> [Given exercise]: Across the listing below, how many lines hold "scene"? Reply with the number by itself.

> [Information provided]:
------------------------------

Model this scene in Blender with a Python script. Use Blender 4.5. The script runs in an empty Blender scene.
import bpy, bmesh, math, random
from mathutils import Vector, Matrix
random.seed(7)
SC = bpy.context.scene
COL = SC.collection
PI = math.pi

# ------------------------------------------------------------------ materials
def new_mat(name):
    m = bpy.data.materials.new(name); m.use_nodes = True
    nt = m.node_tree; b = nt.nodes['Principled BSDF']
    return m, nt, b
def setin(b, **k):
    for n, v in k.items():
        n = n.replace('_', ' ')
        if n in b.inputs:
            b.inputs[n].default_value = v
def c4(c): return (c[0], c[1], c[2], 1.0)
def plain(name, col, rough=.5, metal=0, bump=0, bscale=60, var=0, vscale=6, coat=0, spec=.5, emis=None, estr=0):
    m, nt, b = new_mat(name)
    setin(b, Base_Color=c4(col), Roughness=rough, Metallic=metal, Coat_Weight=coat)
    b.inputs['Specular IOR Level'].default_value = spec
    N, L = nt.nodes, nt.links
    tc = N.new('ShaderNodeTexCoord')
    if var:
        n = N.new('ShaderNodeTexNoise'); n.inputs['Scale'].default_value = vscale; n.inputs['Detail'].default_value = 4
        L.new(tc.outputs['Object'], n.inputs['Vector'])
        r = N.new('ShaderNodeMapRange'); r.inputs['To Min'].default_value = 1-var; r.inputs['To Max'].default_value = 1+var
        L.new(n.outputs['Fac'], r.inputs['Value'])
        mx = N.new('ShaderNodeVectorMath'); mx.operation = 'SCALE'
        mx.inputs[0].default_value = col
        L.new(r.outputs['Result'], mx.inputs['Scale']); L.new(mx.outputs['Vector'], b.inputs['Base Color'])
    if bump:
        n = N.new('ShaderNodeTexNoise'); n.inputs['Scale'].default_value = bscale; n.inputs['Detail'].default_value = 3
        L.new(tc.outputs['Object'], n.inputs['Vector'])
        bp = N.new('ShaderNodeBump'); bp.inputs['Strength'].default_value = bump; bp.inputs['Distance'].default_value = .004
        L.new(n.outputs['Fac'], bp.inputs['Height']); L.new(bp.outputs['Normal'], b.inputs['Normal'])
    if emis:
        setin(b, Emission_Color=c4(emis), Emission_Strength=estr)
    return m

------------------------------

> [Solution to this task]: 2